While there's no simple Hello World problem of RL, if your aim is to understand the basic working of Reinforcement Learning and see it at play while using as few moving parts as possible, a simple suggestion would be using Tabular Q-Learning in a toy environment (like your suggested Cart-Pole Env).
Here's the reasoning behind this suggestion
Let's say we interpret MNIST's label as a Hello World of Supervised Learning to mean something showing the basic steps of doing Supervised Learning: Create a model, load the data, then train.

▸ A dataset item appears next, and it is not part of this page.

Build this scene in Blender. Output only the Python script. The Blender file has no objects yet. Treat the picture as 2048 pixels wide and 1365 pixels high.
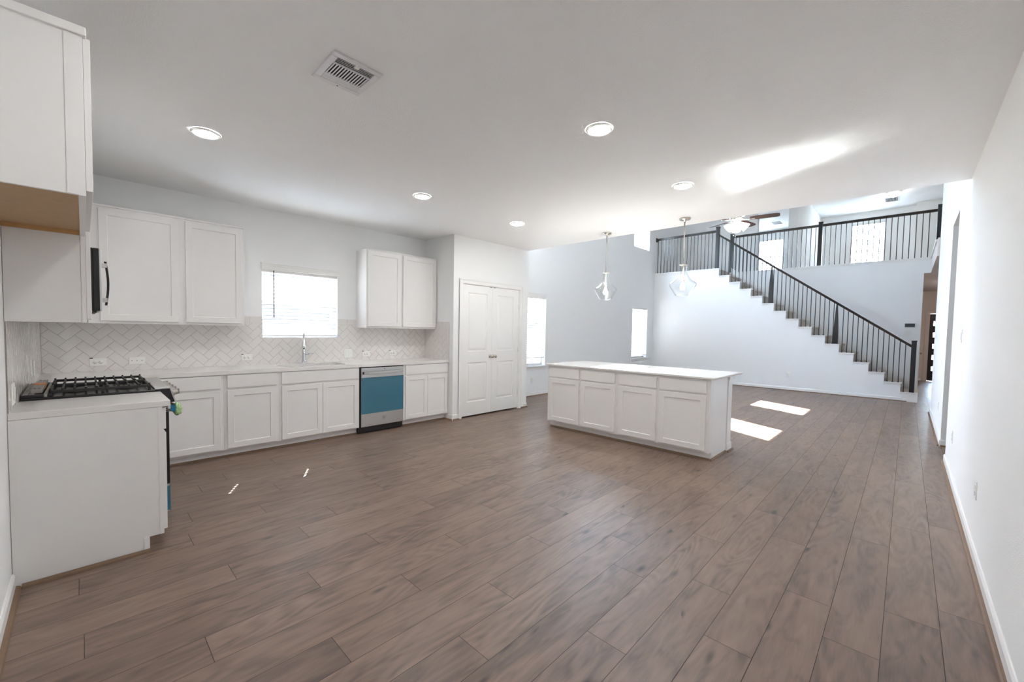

If that interpretation is not far off, we can say a simple introductory problem to Reinforcement Learning (RL) should focus on easily demonstrating a working Markov Decision Process (MDP) which is the backbone of the RL decision making process. As such, this minimal working would involve: Observing the world, selecting an action, as shown in this loop:
This picture is missing two important steps in an RL algorithm learning loop:
- Estimating the rewards or Fitting the model
- Improving how you select actions. (Updating your policy)
How we decide to update the policy, or fit the model is what makes difference in the RL algorithm most of the time.
So a suggested first problem would be one that helps you see the MDP in action, while keeping steps 1 and 2 simple enough so that you understand how the agent learns. Tabular Q-Learning seems clear enough for this because it uses a Q-table represented as a 2D array to do the two steps. This should not suggest Q-learning is a "Hello World" RL algorithm because of the said relative ease in understanding it :)
You will be unable to use it's Tabular version anywhere else than in a toy environment though, typically Frozen-Lake and CartPole. An improvement would be using a neural network instead of a table to estimate Q values.
Here are a few useful resources:
- Q-Learning with Tables (Guide)
- Q-learning jupyter notebook (Code ~25 lines)
- Q-Learning with Frozen-Lake and Taxi (Code)
- Reinforcement Learning with Q-Learning (Guide)
A multi-armed bandit would also be great in introducing you to exploration-exploitation trade-off (which Q-learning does too), though it wouldn't be considered a full RL algorithm since it has no context.